Mr. Hossam Heiba, along with a delegation from the Chinese Luthai Group, the world’s largest producer of dyed fabrics and shirts, discussed the company’s plan to establish its first factory in Egypt, on an area of 500,000 square meters with an investment cost of $385 million.
The company’s delegation included Mr. Liu Deming, Global Marketing Director, Mr. Du Lixin, Chief engineer, Mr. Zhang Wei, Assistant Chairman of the Board, and Ms. Li Jie, Strategy and Marketing Director. The meeting was also attended by Mr. Mohamed Kassem, Chairman of the Egyptian Exporters Association (ExpoLink), Ms. Sherine Taha, Policy Support Unit Director at the Association, Mr. Ahmed Zohair, Head of the Central Department of Promotion at GAFI, and Ms. Menna Mounes, investment promotion specialist for Chinese investments at GAFI.
Mr. Liu Deming stated that the company aims to establish a complete supply chain in Egypt, starting from yarn production to fabrics and ending with garments. All products will be directed entirely to foreign markets with a 100% export rate, contributing to the Ministry of Investment and Foreign Trade’s strategy of "Investment for Export."
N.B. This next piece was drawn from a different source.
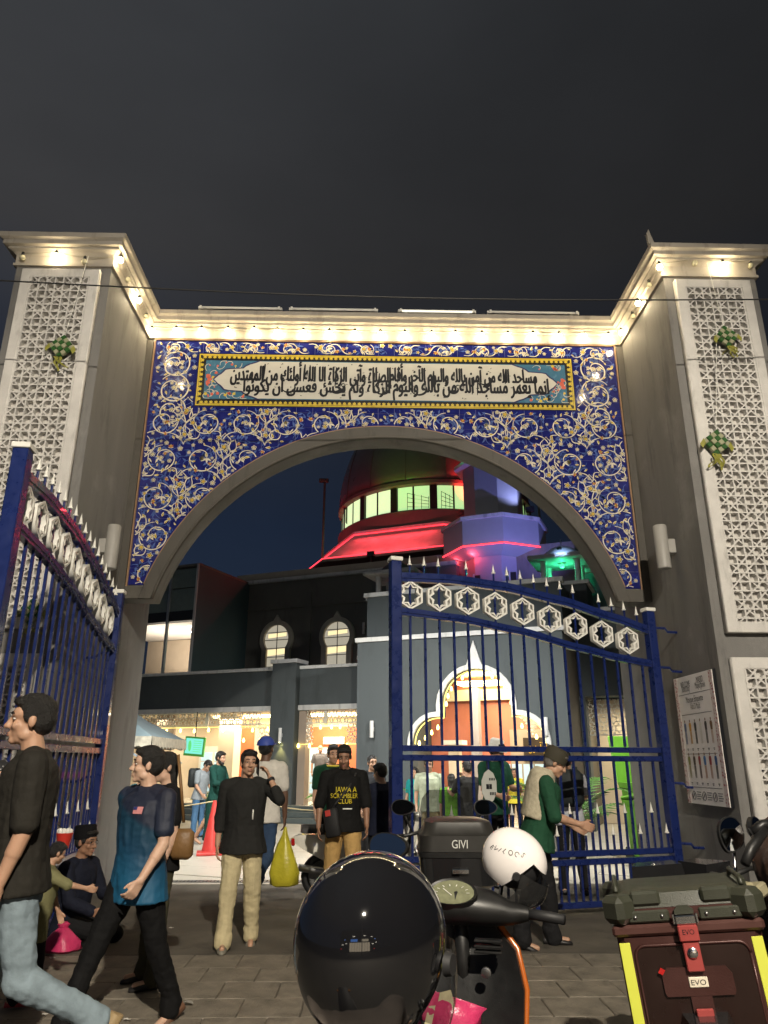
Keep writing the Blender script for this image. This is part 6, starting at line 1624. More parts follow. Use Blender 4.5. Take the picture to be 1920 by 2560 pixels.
# helmets
def helmet(label, loc, rot, s, shell_m, visor_m, clear=False):
    t = thing('helmet', label, 'helmet', loc); t.rotation_euler = rot; t.scale = (s,s,s)
    bm = bmesh.new(); bmesh.ops.create_uvsphere(bm, u_segments=40, v_segments=26, radius=1)
    for v in bm.verts:
        x, y, z = v.co; v.co = V((x*.150*(1.0 if x > 0 else 1.04), y*.122, z*.135 if z > 0 else z*.150)); 
    def cut(co, no): bmesh.ops.bisect_plane(bm, geom=list(bm.verts)+list(bm.edges)+list(bm.faces), plane_co=co, plane_no=no)
    n1, n2 = V((1,0,-.42)).normalized(), V((.30,0,1)).normalized(); c1, c2 = V((.050,0,0)), V((.10,0,.045))
    cut((0,0,-.112), (0,0,1)); cut(c1, n1); cut(c2, n2)
    dele = [f for f in bm.faces if f.calc_center_median().z < -.112 or ((f.calc_center_median()-c1).dot(n1) > 0 and (f.calc_center_median()-c2).dot(n2) < 0)]
    bmesh.ops.delete(bm, geom=dele, context='FACES')
    bmesh.ops.delete(bm, geom=[v for v in bm.verts if not v.link_faces], context='VERTS')
    geo = bmesh.ops.solidify(bm, geom=list(bm.faces), thickness=.016)
    me = bpy.data.meshes.new('shell'); bm.to_mesh(me); bm.free(); me.materials.append(shell_m); shade(me, 50); o = bpy.data.objects.new('shell', me); COL.objects.link(o); o.parent = t
    b = MB(); b.ball((-.005,0,-.005),(.130,.104,.118),20,12); b.build('liner', M_black, t, True)
    b = MB(); n = 16; rings = []
    vt = -.02 if not clear else .03
    for k in range(9):
        th = R(6)-R(60)*k/8; rings.append([V((.163*cos(a)*cos(th*.6)+.016+.02*sin(pi*k/8), .128*sin(a)*cos(th*.5), .150*sin(th)+vt)) for a in [R(-80)+R(160)*j/n for j in range(n+1)]])
    i0 = 0; vb = MB()
    for rg in rings: vb.v += [tuple(p) for p in rg]
    for k in range(8):
        for j in range(n): a = k*(n+1)+j; vb.f.append((a,a+1,a+n+2,a+n+1))
    vz = vb.build('visor', visor_m, t, True)
    for s_ in (1,-1):
        b = MB(); b.lathe([(.0,.012),(.016,.012),(.019,.0)], (.035,s_*.121,-.03), 14, Matrix.Rotation(-s_*pi/2,4,'X')); b.build('visor_button', M_black, t, 40)
    b = MB(); b.tube([(.0,.10,-.12),(.03,.07,-.19),(.035,0,-.21),(.03,-.07,-.19),(.0,-.10,-.12)], .008, 6, True, .4); b.build('chin_strap', M_black, t, True)
    return t
hl = helmet('white open-face helmet with a smoked visor resting on the scooter handlebar', P(1288,2150,3.15), (R(6), R(34), R(-12)), .84, mat('white_gloss_shell', (.72,.68,.66), .12, var=.03, coat=.7), M_glassd)
b = MB()
for k, ch_ in enumerate(('E','V','I','L','O','C','S')):
    vs, fs, w, h_ = text_mesh(ch_, .030)
    th = R(150)-R(11)*k; c = V((.152*cos(th)*.88, -.126*sin(th)*.0-.118*sqrt(max(.05,1-(.80*cos(th))**2)), .055+.03*cos(th)*2))
    for p in vs: pass
    i = len(b.v); tx = V((.9,-.35*cos(th)*-1,-.35)).normalized(); uz = V((.3,0,.95))
    b.v += [tuple(c*1.0 + tx*p.x + uz*p.y + V((0,-.004,0))) for p in vs]; b.f += [tuple(i+q for q in f) for f in fs]
sh_ = [c for c in hl.children if c.name.startswith('shell')][0]
bv = BVHTree.FromPolygons([tuple(v.co) for v in sh_.data.vertices], [tuple(p.vertices) for p in sh_.data.polygons])
nv = []
for p in b.v:
    h = bv.ray_cast(V((p[0], -1, p[2])), V((0,1,0))); nv.append((p[0], (h[0].y if h[0] is not None else p[1])-.0015, p[2]))
b.v = nv; b.build('helmet_print', M_pk, hl, recalc=False)

# touring bikes seen from behind
def motorcycle(label, loc, rotz, body_m, screen=True, mirrors=(1,-1), group=None, mh=1.20, bars=True):
    t = thing('motorcycle', label, 'motorcycle', loc, rotz, group)
    wheel(t, .70, .30, .055); wheel(t, -.65, .30, .065)
    b = MB(); b.loft([[(x*w, y, z) for x, z in ((-1,z0),(1,z0),(1.15,(z0+z1)/2),(.8,z1),(-.8,z1),(-1.15,(z0+z1)/2))] for y, w, z0, z1 in ((-.88,.06,.70,.80),(-.70,.10,.58,.82),(-.30,.12,.48,.80),(0,.11,.40,.82),(.25,.15,.42,.98),(.48,.13,.50,.95),(.60,.06,.60,.88))]); b.build('body_fairing', body_m, t, 40)
    b = MB(); b.loft([[(x*w, y, z0+dz) for x, dz in ((-1,0),(1,0),(.95,.06),(.6,.085),(-.6,.085),(-.95,.06))] for y, w, z0 in ((.10,.09,.80),(-.05,.13,.80),(-.35,.14,.81),(-.42,.13,.85),(-.78,.11,.86))]); b.build('seat', M_seat, t, 50)
    b = MB(); b.bbox(-.09,.09,-.95,-.88,.70,.78,.015); b.build('tail_light', M_redl, t)
    for s in (1,-1):
        b = MB(); b.bbox(s*.16-.03,s*.16+.03,-.93,-.88,.70,.74,.008); b.build('indicator', M_amber, t)
        b = MB(); b.tube([(s*.10,.70,.30),(s*.10,.52,.85)], .026, 8); b.build('fork_leg', M_steel, t, True)
        if not bars: continue
        b = MB(); b.tube([(0,.46,1.0),(s*.18,.44,1.03),(s*.30,.36,1.01)], .013, 7); b.build('handlebar', M_plast, t, True)
        b = MB(); b.tube([(s*.29,.365,1.01),(s*.40,.31,1.0)], .019, 9); b.build('grip', M_black, t, True)
        b = MB(); b.tube([(s*.24,.43,1.02),(s*.31,.43,1.01),(s*.40,.38,.99)], .007, 6); b.build('brake_lever', M_steel, t, True)
        if s in mirrors: mirror_part(t, (s*.22,.42,1.03), (s*.30,.44,mh), s*10, 1.05)
    b = MB(); b.loft([[(x*w, y, z) for x, z in ((-1,.82),(1,.82),(.8,1.06),(-.8,1.06))] for y, w in ((.50,.14),(.66,.10))]); b.build('headlight_cowl', body_m, t, 40)
    b = MB(); b.ball((0,.67,.93),(.09,.03,.07),14,8); b.build('headlight', mat('headlight_glass', (.5,.52,.55), .06, var=0), t, True)
    if screen:
        b = MB(); n = 10; rg = []
        for z, w, y in ((1.02,.16,.60),(1.14,.17,.56),(1.26,.15,.50),(1.32,.10,.47)): rg.append([(w*(-1+2*j/n), y-.06*((-1+2*j/n)**2), z) for j in range(n+1)])
        for rr_ in rg: b.v += rr_
        for k in range(3):
            for j in range(n): a = k*(n+1)+j; b.f.append((a,a+1,a+n+2,a+n+1))
        b.build('windscreen', M_glassd, t, True)
    b = MB(); b.loft([[(x, y, z) for x in (-.075,.075)] + [(x*.9, y-.02, z) for x in (.075,-.075)] for y, z in ((-.88,.70),(-.93,.55),(-1.0,.36))]); b.build('rear_mudguard', M_plast, t)
    b = MB(); b.bbox(-.10,.10,-.985,-.975,.47,.62,.004, Matrix.Rotation(R(0),4,'X')); b.build('number_plate', M_plast, t)
    b = MB(); b.tube([(.15,.1,.30),(.17,-.4,.33),(.18,-.85,.42)], [.03,.05,.05], 12); b.build('exhaust', M_steel, t, True)
    b = MB(); b.bbox(-.13,.13,-.15,.35,.22,.50,.04); b.build('engine', M_plast, t)
    b = MB(); b.tube([(-.05,0,.25),(-.26,-.05,.02)], .013, 6); b.build('side_stand', M_steel, t, True)
    return t
gv = motorcycle('dark motorcycle with a rounded black top box parked by the free gate post', (.545,5.32,0), R(-2), M_gloss, True, (1,-1), 'parked motorcycles', 1.20)
# rounded top box
b = MB(); rows = []
def rrect(w, d, z, yo=0, n=6, r=.07):
    pts = []
    for cx, cy, a0 in ((w-r,d-r,0),(-w+r,d-r,pi/2),(-w+r,-d+r,pi),(w-r,-d+r,1.5*pi)):
        for k in range(n+1): a = a0+pi/2*k/n; pts.append((cx+r*cos(a), yo+cy+r*sin(a), z))
    return pts
BX = -.80
b.loft([rrect(.165,.14,.86,BX), rrect(.205,.185,.885,BX), rrect(.217,.198,1.02,BX)]); tbx = b.build('top_box', M_gloss, gv, 45)
b = MB(); b.loft([rrect(.222,.203,1.022,BX), rrect(.224,.205,1.048,BX)]); b.build('box_seam', M_plast, tbx, 40)
b = MB(); b.loft([rrect(.217,.198,1.05,BX), rrect(.214,.196,1.13,BX), rrect(.198,.182,1.145,BX+.004), rrect(.182,.165,1.195,BX+.01), rrect(.13,.12,1.21,BX+.01)]); b.build('box_lid', mat('grey_black_plastic', (.017,.016,.014), .42, var=.15), tbx, 40)
lettering('box_emblem', 'GIVI', .06, mat('silver_ink', (.5,.5,.48), .3, var=0), tbx, Matrix.Translation((0,BX-.1995,1.09)) @ Matrix.Rotation(pi/2,4,'X'), fit=.085)
b = MB(); b.bbox(-.18,.18,BX-.20,BX-.14,.63,.86,.02); b.build('tail_cover', mat('brown_black_plastic', (.022,.018,.013), .35, var=.1), gv)
b = MB(); b.bbox(-.045,.045,BX-.212,BX-.204,.945,.968,.003); b.build('box_latch', M_chrome, tbx)
b = MB()
for z in (.86,.80): b.lathe([(.0,.008),(.014,.006),(.018,0)], (0,BX-.202,z), 12, Matrix.Rotation(pi/2,4,'X'))
b.build('round_reflector', M_chrome, gv, True)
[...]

He emphasized that the company will bring its technological expertise to the Egyptian market, employing the most advanced and comprehensive spinning systems globally. The company has also received the Chinese National Science and Technology Award four times, highlighting its dedication to continuous development and product improvement, which will enhance the competitiveness of the Egyptian market when the company begins operations in the near future.
Mr. Liu Deming added that the Egyptian market fulfills all the company’s requirements, including economic stability, sustainable growth, and the availability of skilled labor in terms of both quantity and quality.
Moreover, the strong ties between Egypt and China facilitate the flow of Chinese investments into Egypt.
For his part, Mr. Hossam Heiba affirmed the Egyptian market's robust position to attract and support new investments. He emphasized the pivotal role of the Investment Law and its executive regulations in creating a favorable investment environment, along with Egypt’s consistent economic growth, outpacing regional averages. He highlighted Egypt’s abundance of skilled labor, strategic trade agreements that grant access to markets of over 3 billion people worldwide - ensuring the flow of Egyptian goods and services without restrictions - and its highly competitive investment costs for construction, utilities, and essential services globally.
He outlined the various investment frameworks and incentives tailored to the specific needs of each project. He emphasized that the Chinese Luthai Group is well-qualified to receive the maximum financial and regulatory incentives granted under the Investment Law, as the company’s strategic plans align closely with Egypt’s developmental priorities, including localizing technology, generating labor-intensive employment opportunities, fostering export-oriented investment, and developing regions in greatest need of growth. Furthermore, the Luthai Group’s new factory is eligible for the "Golden License", a comprehensive approval that includes all the permits required for the company to commence operations and reach full-scale production. Remarkably, this license is issued within just 20 working days.
Mr. Mohamed Kassem, Chairman of Egyptian Exporters Association (Expolink), emphasized the substantial inflow of foreign investments, particularly from China, into the textiles and clothing sectors. This surge coincides with the efforts to restructure global supply chains and investors’ increasing seek for nearby markets for investment, representing a major growth opportunity for Egypt. Moreover, he pointed out that the Egyptian government’s ongoing economic reform program significantly enhances the competitiveness of Egyptian exports in these sectors.